Anti-Lanka stand: DMK, AIADMK demand boycott of Commonwalth meet in Colombo

Jayalalithaa_PTI_0_0 Chennai: Joining her arch rival DMK on the Lankan Tamils issue, Tamil Nadu Chief Minister Jayalalithaa on Monday said that India should stay away from the Commonwealth Heads of Government Meeting (CHOGM) to be held in Colombo in November to mount pressure on Sri Lanka to ensure accountability under an international framework for its alleged war crimes.

Earlier in the day, the DMK, which quitted the UPA coalition on the Sri Lankan Tamils issue, had demanded that India should boycott the CHOGM.

Jayalalithaa’s writes to PM Manmohan Singh

“…Any high level participation or engagement from the Indian side in the CHOGM will not only embolden the Sri Lankan regime but also incense public opinion and sentiment in Tamil Nadu on this every sensitive issue even further”, she said in a strongly-worded letter to Prime Minister Manmohan Singh.

She cited reports that Canada was likely to boycott and the House of Commons Committee on Foreign Affairs in the U.K. had also urged the British Prime Minister not to attend.

Many important countries across the world, including two G-8 countries, propose to leverage the CHOGM and make substantial progress in human rights issue in Sri Lanka, she said.

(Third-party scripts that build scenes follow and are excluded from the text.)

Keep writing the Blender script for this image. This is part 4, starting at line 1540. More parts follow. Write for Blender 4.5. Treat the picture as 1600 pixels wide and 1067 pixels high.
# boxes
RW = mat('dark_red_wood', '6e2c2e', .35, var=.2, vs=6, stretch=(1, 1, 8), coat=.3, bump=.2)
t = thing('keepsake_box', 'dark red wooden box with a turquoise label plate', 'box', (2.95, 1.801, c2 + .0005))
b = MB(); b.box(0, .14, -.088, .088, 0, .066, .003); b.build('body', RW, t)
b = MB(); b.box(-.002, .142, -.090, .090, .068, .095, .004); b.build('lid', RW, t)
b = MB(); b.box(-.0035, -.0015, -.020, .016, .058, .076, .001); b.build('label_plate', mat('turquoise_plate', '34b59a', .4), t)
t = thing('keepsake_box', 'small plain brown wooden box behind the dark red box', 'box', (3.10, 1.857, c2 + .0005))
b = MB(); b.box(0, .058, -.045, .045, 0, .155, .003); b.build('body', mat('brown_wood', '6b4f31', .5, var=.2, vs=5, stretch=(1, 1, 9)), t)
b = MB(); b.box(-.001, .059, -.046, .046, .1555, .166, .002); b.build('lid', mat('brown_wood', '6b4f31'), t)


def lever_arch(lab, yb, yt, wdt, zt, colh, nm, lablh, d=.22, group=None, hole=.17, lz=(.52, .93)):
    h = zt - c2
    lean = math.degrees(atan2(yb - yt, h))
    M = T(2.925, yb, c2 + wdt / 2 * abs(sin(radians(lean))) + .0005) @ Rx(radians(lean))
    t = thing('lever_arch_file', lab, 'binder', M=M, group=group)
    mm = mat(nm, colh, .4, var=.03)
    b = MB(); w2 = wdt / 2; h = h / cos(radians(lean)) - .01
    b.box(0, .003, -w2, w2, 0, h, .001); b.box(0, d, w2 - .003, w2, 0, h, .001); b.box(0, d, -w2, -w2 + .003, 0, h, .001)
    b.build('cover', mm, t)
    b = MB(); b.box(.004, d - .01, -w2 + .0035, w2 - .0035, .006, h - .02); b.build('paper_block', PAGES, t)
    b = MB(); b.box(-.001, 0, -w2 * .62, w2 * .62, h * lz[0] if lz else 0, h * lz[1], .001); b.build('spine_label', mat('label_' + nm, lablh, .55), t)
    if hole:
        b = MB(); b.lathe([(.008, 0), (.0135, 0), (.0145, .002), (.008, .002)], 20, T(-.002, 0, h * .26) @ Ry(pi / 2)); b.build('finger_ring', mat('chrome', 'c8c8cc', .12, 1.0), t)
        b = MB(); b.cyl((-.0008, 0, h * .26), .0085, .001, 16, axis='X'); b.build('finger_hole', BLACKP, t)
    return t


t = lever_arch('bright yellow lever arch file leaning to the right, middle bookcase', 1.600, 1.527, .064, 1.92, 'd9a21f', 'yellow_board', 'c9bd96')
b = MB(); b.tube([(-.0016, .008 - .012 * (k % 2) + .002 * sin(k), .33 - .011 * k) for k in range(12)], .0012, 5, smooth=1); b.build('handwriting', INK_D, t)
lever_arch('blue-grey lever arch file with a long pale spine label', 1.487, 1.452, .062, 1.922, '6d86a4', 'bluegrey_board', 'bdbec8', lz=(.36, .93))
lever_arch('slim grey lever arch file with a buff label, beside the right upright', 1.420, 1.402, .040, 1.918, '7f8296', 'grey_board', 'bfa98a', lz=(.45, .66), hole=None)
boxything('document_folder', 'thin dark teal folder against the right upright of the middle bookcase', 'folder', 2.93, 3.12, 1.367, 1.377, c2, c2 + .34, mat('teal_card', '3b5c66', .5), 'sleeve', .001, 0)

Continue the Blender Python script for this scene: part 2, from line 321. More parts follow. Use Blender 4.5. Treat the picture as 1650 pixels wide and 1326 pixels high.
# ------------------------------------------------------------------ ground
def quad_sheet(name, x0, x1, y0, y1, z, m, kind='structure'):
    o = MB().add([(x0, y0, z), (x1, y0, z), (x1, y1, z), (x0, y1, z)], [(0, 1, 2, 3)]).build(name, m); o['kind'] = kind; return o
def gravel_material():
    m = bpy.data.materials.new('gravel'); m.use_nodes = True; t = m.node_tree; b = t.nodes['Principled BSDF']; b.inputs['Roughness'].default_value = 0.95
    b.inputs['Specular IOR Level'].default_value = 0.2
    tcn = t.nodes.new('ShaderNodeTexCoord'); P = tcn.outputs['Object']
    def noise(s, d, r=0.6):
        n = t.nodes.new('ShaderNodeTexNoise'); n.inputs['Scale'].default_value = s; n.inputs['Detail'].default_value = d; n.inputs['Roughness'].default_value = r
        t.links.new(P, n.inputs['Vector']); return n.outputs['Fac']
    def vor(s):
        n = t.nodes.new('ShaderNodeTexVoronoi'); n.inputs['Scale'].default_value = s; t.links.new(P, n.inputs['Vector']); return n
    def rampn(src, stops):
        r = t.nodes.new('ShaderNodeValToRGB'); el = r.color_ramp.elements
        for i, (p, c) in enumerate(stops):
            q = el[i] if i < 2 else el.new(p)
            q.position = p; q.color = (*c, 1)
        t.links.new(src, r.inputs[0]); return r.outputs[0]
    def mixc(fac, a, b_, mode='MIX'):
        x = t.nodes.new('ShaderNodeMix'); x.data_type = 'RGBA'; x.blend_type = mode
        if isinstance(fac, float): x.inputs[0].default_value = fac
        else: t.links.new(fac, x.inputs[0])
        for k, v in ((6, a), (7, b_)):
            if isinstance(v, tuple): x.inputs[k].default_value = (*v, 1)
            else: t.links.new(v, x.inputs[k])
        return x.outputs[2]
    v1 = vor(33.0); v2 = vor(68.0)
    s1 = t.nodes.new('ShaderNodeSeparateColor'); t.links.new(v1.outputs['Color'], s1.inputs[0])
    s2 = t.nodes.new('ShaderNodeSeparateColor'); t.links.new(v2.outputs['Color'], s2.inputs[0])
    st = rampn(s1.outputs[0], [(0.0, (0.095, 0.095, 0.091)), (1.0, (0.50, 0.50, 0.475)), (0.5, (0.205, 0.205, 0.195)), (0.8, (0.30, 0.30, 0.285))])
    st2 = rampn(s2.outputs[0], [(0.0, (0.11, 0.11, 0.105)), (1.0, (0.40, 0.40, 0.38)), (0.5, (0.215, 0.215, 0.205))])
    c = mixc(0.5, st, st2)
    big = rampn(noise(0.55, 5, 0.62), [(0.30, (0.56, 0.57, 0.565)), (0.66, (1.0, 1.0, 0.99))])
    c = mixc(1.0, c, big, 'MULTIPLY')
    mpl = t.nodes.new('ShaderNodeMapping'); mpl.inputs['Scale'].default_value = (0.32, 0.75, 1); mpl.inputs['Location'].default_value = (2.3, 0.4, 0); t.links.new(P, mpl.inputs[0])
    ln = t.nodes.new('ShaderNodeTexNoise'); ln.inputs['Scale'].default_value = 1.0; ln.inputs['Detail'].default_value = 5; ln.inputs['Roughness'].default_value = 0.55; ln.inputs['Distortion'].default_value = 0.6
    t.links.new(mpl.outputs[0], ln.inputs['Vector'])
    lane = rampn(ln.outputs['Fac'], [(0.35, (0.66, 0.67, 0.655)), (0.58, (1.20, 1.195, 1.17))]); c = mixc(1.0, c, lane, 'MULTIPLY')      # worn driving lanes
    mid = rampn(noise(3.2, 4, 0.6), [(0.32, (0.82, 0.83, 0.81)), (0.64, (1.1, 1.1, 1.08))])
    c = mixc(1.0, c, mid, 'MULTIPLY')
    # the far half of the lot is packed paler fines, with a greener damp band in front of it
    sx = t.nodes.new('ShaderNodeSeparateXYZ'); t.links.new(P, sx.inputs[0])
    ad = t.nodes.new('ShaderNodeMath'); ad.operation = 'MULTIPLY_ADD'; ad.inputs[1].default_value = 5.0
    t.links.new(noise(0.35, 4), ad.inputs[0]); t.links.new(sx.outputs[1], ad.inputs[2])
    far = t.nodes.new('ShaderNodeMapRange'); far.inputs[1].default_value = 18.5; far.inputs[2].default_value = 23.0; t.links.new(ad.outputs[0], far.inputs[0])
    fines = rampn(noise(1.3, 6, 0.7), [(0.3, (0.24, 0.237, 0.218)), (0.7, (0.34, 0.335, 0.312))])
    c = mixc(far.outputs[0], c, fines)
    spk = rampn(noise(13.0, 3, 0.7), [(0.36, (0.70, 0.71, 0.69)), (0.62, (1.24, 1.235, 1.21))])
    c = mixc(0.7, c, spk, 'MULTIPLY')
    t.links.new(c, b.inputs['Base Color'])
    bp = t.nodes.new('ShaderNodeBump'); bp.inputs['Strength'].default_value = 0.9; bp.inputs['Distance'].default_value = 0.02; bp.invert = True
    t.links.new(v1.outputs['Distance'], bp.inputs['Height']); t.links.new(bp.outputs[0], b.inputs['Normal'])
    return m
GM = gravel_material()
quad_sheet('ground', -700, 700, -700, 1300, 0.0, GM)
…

“As an emerging great power and an aspirant for a permanent seat in the UN Security Council, India has a duty to ensure that the values of democracy and respect for human rights are upheld anywhere in the world and in particular in its neighbourhood”, the AIADMK chief said.

As a leader in South Asia, India was uniquely positioned to exert the maximum influence on the Sri Lankans to accept an independent international mechanism to hold those who committed “genocide and war crimes” to account, she said.

The proposed CHOGM was another “opportune occasion” for India to mount further pressure on Sri Lanka to ensure that accountability was established under an international framework for the “war crimes and genocide committed in the closing stages of the civil war and the ongoing gross human rights abuses,” she said.

Observing that there was still time to consider an alternative venue to hold the event and India should ask for it, Ms. Jayalalithaa said, “If India takes this diplomatic initiative, there is likely to be broad based support amongst member countries of the Commonwealth.”

Accusing India of voting in favour of a “diluted and weak” U.S. resolution against Sri Lanka and not moving any amendments at the UNHRC, she said, “There was widespread disappointment at this stand of the Government of India and a continuing sense of injustice in Tamil Nadu on this issue.”

DMK’s resolution

“While Commonwealth Secretariat should not convene the meeting at Colombo, but if it happens, India should boycott the meeting in order to reflect the sentiments of Tamils worldover and to keep up the democratic spirits,” the DMK Executive Meeting said.

Chaired by party chief M. Karunanidhi, the meeting was attended by senior party leaders, but his son M.K. Alagiri, who is sulking on not being consulted over the party’s pull out of UPA, skipped it.

This is the first high level meeting of the party after it withdrew support to the UPA government last week charging that the Centre failed to bring amendments to the U.S.-sponsored resolution at the UNHRC against Sri Lanka for the alleged human rights violations during its crackdown on LTTE four years ago.

When some countries had decided against attending the Commonwealth meeting, “India without any hesitation should announce its decision about boycott immediately,” the party said in a resolution.

Defending its decision to snap ties with the UPA, DMK said it had provided stability to the Congress-led coalition from 2004 and solidly backed it in 2009.

“Kalaignar (Karunanidhi) and DMK deserve credit for providing stability and preventing the collapse of the government” when the Centre faced several critical situations on issues like FDI in retail and to keep the communal forces at bay, the resolution said.

Slamming the Centre on the Lankan Tamils issue, it said New Delhi continued to extend all assistance to Colombo terming it as a “friendly country” and insisted that India should bring a resolution on its own against Sri Lanka before the UNHRC.

Referring to the attack on Tamil Nadu fishermen allegedly by the Sri Lankan Navy, the DMK said despite its repeated pleas on the protection of fishermen, it seemed that the Centre has not taken any effective steps so far.

“The Centre should not delay further and take strong action to protect Tamil Nadu fishermen,” the resolution said.

The meeting passed as many as 16 resolutions.

In a resolution, the meeting urged the Centre to take steps to complete the Sethu Samudram project by defeating the designs of communal forces, which were trying to stall it.